DLR tests Car2X communication in real traffic

  • -

DLR tests Car2X communication in real traffic

– DLR is testing automated driving in the MAVEN project.
– Cooperative automated vehicles cross signalised intersections in Braunschweig.

The Institute for Transportation Systems of the German Aerospace Center (DLR) will be testing the crossing of a traffic light intersection with cooperative automated vehicles in Braunschweig in the beginning of October 2018 in the MAVEN (Managing Automated Vehicles Enhances Network) project. For this purpose, the antennas and measuring equipment already installed in connection with the application platform Intelligent Mobility (AIM) at the traffic lights at Tostmannplatz in Braunschweig will be used.

Communication between car and traffic light

One of the most important aspects of cooperative automated driving is the communication between equipped vehicles and the infrastructure (Car2X communication), such as traffic lights. “In the future, the road infrastructure must know at where road users move on intersections. Then it can optimally coordinate these movements – like a conductor in the orchestra,” explains Julian Schindler from the DLR Institute of Transportation Systems. The infrastructure installed at Tostmannplatz uses a camera to detect pedestrians and cyclists and transmits this information to automated vehicles for more precise and early detection. The security increases. In addition, the traffic lights provide speed and lane change recommendations to the vehicles.

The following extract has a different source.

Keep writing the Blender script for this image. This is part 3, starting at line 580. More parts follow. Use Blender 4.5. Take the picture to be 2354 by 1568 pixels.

New technique for testing with platoons

Within the EU project MAVEN, this technique has already been prototypically implemented on a test site, as can be seen in the video below (note that there is no sound):

The AGLOSA traffic control system shown in the video uses a new concept of integrating the traffic simulator SUMO into the controller and is further described in Deliverable 4.1 Cooperative adaptive traffic light with automated vehicles.

From the beginning of October, these will now be tested in real traffic. In addition to the existing technology of the Application Platform Intelligent Mobility (AIM), the traffic lights at Tostmannplatz will be equipped with additional measuring technology. A camera mounted on the light pole records anonymised data. Mobile cameras owned by the Institute support the results of the new camera scientifically in the beginning. The camera data is used to help the vehicles to “see around the corner”. Furthermore, automated vehicles are creating so called platoons which allow a close following. By doing so, automated vehicles can travel across the intersection with less distance to each other, so that more vehicles pass the traffic light during the green phase and the traffic lights are thus more effective. As a further development to the more well-known truck convoys that are currently being tested on freeways worldwide, the urban platoons from MAVEN focus on rapid adaptability to the environment, especially taking into account all non-automated road users. Platoons will constantly form and dissolve without restricting the behavior of other road users.